● **Aim of the task**:
Repeat, exactly and only, the lines from the beginning of the data through the line with "shaded inner foliage". Pictures are left out.

● **Dataset content**:

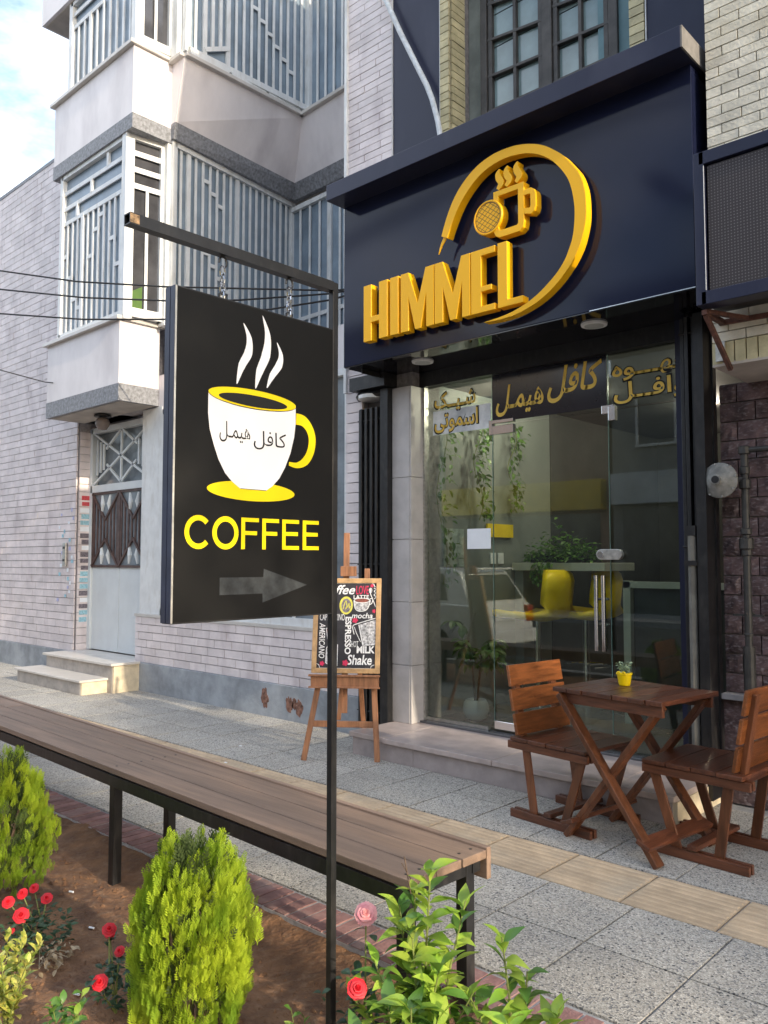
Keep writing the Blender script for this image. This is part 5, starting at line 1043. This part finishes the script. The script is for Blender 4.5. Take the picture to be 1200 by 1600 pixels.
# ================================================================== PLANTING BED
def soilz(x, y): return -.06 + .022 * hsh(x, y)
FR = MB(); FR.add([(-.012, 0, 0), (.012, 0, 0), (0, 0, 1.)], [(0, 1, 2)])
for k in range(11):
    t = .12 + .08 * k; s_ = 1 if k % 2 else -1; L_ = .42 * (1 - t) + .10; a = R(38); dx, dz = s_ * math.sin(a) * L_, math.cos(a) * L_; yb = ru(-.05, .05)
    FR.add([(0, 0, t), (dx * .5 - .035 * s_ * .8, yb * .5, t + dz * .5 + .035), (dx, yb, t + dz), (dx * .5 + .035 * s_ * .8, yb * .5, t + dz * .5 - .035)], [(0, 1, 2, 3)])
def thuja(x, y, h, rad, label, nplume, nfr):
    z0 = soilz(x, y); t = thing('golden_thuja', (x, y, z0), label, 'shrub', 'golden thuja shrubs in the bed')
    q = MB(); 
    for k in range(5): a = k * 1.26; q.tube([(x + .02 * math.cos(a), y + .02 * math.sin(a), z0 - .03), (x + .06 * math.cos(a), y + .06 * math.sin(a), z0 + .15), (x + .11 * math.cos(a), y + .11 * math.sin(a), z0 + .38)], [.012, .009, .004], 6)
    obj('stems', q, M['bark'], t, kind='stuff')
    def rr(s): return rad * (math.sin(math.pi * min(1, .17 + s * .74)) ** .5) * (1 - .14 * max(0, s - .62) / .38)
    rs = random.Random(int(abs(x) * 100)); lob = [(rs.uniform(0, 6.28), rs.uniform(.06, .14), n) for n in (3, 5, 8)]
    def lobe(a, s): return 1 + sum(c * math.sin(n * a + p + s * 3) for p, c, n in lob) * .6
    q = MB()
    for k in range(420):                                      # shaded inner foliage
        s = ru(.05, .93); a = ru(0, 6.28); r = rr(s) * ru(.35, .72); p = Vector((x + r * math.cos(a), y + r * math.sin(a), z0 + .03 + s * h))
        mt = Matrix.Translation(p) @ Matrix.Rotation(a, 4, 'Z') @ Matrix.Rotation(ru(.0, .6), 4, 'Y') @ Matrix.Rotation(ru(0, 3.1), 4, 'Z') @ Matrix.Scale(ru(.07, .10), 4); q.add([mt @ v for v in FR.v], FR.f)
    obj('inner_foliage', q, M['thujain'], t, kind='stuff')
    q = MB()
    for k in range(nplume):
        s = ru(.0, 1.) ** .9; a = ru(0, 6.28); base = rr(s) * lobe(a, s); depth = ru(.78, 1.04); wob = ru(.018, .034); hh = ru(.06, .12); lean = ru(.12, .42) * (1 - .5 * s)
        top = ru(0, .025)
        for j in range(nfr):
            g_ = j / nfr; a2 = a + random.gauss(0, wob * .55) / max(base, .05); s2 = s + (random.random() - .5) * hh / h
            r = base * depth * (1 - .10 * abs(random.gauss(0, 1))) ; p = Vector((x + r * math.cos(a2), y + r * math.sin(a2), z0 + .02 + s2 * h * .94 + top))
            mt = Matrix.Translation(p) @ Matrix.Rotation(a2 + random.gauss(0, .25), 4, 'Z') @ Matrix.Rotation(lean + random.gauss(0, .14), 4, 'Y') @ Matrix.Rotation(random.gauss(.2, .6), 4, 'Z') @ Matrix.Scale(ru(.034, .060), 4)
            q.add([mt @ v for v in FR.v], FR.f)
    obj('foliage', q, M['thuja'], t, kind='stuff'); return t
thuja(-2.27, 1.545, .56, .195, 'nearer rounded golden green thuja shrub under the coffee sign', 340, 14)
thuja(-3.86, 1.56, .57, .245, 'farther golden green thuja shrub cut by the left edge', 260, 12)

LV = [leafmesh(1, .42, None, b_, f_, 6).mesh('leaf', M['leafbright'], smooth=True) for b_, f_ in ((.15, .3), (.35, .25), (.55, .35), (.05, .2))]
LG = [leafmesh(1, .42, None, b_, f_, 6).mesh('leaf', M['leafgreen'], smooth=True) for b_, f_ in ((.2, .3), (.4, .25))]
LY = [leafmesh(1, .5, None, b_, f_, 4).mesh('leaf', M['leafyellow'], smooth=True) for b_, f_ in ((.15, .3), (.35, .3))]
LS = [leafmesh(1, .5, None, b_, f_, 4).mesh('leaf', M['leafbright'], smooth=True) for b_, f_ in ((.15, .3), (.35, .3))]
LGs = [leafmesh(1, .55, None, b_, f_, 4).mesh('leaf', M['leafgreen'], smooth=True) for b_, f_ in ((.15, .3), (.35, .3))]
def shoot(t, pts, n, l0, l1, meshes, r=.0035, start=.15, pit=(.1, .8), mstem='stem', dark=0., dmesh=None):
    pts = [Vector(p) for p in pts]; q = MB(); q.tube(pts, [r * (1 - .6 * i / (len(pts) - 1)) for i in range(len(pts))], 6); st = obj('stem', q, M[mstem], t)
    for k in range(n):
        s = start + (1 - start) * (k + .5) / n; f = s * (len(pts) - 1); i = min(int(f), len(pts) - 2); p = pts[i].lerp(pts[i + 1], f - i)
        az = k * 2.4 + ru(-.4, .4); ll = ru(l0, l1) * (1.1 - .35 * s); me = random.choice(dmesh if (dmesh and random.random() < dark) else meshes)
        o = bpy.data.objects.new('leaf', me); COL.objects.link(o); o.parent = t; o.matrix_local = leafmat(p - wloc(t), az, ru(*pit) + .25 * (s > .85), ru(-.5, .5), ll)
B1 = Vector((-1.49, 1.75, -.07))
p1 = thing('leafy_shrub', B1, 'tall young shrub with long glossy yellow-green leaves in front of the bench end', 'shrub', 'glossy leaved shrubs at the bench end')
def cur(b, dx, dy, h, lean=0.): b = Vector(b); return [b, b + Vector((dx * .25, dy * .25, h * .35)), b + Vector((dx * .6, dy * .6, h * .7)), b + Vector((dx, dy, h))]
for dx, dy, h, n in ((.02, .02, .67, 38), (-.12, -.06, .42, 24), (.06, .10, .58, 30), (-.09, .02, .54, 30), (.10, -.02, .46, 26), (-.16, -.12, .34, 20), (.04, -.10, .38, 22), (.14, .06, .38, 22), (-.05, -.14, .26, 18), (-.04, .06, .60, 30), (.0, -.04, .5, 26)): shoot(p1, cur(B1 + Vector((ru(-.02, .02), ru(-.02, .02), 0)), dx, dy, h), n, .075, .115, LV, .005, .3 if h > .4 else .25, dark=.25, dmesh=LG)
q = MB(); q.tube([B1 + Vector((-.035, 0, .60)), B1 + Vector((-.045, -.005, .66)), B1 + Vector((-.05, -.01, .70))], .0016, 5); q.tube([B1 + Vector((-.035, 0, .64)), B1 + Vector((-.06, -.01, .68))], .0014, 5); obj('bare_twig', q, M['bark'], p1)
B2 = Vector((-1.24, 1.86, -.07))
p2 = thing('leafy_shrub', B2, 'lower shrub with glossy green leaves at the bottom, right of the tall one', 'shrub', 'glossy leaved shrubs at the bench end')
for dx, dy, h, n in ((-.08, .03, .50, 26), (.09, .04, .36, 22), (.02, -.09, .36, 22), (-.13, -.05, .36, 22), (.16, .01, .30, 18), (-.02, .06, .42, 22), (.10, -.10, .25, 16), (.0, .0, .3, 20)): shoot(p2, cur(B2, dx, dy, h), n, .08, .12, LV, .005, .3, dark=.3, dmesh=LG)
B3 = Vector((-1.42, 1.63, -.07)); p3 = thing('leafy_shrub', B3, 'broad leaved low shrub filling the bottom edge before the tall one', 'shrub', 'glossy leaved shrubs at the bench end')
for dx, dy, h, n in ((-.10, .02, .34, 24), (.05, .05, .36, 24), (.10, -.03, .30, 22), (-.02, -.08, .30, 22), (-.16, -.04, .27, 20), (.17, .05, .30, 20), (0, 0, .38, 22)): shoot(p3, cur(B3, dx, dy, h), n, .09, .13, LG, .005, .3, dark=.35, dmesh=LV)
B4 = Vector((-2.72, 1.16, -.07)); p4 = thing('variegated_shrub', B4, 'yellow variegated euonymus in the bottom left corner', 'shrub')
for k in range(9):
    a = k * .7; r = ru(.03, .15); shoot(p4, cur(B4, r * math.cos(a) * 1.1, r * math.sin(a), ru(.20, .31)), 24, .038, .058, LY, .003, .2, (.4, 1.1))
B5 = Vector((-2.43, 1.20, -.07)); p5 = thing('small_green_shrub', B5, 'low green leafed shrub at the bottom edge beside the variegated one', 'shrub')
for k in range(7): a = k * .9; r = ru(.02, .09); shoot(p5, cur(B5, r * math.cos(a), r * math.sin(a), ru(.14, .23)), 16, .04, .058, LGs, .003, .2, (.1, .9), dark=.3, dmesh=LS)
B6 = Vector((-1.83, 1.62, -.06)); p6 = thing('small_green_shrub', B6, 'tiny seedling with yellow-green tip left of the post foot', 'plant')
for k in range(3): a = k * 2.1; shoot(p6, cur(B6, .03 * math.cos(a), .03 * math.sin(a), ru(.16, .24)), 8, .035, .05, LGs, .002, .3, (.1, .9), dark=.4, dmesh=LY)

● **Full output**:
Keep writing the Blender script for this image. This is part 5, starting at line 1043. This part finishes the script. The script is for Blender 4.5. Take the picture to be 1200 by 1600 pixels.
# ================================================================== PLANTING BED
def soilz(x, y): return -.06 + .022 * hsh(x, y)
FR = MB(); FR.add([(-.012, 0, 0), (.012, 0, 0), (0, 0, 1.)], [(0, 1, 2)])
for k in range(11):
    t = .12 + .08 * k; s_ = 1 if k % 2 else -1; L_ = .42 * (1 - t) + .10; a = R(38); dx, dz = s_ * math.sin(a) * L_, math.cos(a) * L_; yb = ru(-.05, .05)
    FR.add([(0, 0, t), (dx * .5 - .035 * s_ * .8, yb * .5, t + dz * .5 + .035), (dx, yb, t + dz), (dx * .5 + .035 * s_ * .8, yb * .5, t + dz * .5 - .035)], [(0, 1, 2, 3)])
def thuja(x, y, h, rad, label, nplume, nfr):
    z0 = soilz(x, y); t = thing('golden_thuja', (x, y, z0), label, 'shrub', 'golden thuja shrubs in the bed')
    q = MB(); 
    for k in range(5): a = k * 1.26; q.tube([(x + .02 * math.cos(a), y + .02 * math.sin(a), z0 - .03), (x + .06 * math.cos(a), y + .06 * math.sin(a), z0 + .15), (x + .11 * math.cos(a), y + .11 * math.sin(a), z0 + .38)], [.012, .009, .004], 6)
    obj('stems', q, M['bark'], t, kind='stuff')
    def rr(s): return rad * (math.sin(math.pi * min(1, .17 + s * .74)) ** .5) * (1 - .14 * max(0, s - .62) / .38)
    rs = random.Random(int(abs(x) * 100)); lob = [(rs.uniform(0, 6.28), rs.uniform(.06, .14), n) for n in (3, 5, 8)]
    def lobe(a, s): return 1 + sum(c * math.sin(n * a + p + s * 3) for p, c, n in lob) * .6
    q = MB()
    for k in range(420):                                      # shaded inner foliage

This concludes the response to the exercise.